I’m grateful to the Tim Burton biopic for introducing me to Ed Wood as a filmmaker and a personality. I’m even more grateful to Rhino’s mid-90s Deluxe Ed Wood Boxset of the films covered in the Burton version of his story, collecting Glen or Glenda, Bride of the Monster, and Plan 9 from Outer Space on three VHS tapes bound in a fuzzy pink angora slip case. I lost track of my copy of that boxset years ago, as I let go of the tape-eating VCRs that were collecting dust on my TV stand. It’s been easy enough to buy those films individually on DVD in the decades since, but they’re long overdue for the cleaned-up HD restoration treatment that so many low-budget genre films are lavished with on the niche Blu Ray market these days.
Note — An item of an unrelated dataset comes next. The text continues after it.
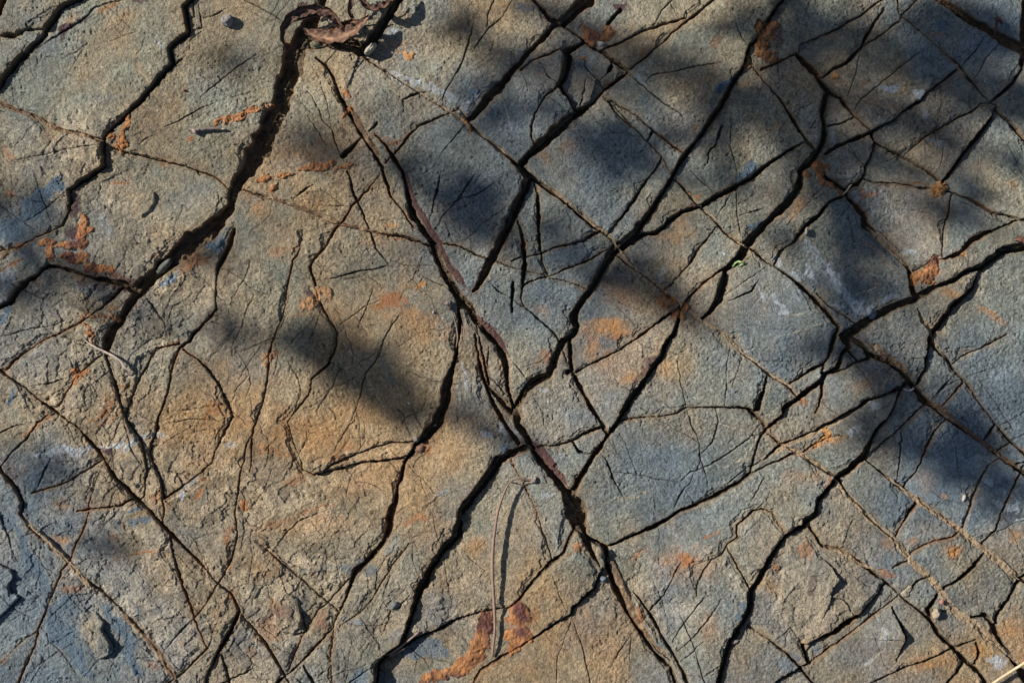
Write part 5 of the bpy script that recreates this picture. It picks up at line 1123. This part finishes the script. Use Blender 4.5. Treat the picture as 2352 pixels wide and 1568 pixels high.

The pink angora slip case is optional, but it gets stranger every year that the unholy trinity of American schlockteurs—Wood, Wishman, and Meyer—are all missing from the vintage media restoration market. I wonder if my genuine appreciation of Ed Wood’s art is solely a result of growing up in the exact 1990s sweet spot: after Burton rehabilitated his earlier reputation as The Worst Director of All Time and Rhino had released his Greatest Hits as an easily accessible boxset presented in an up-to-date format. That was almost three decades ago; we’re long overdue for another Ed Wood career refresher, starting with a proper physical media release for the movie that made him infamous.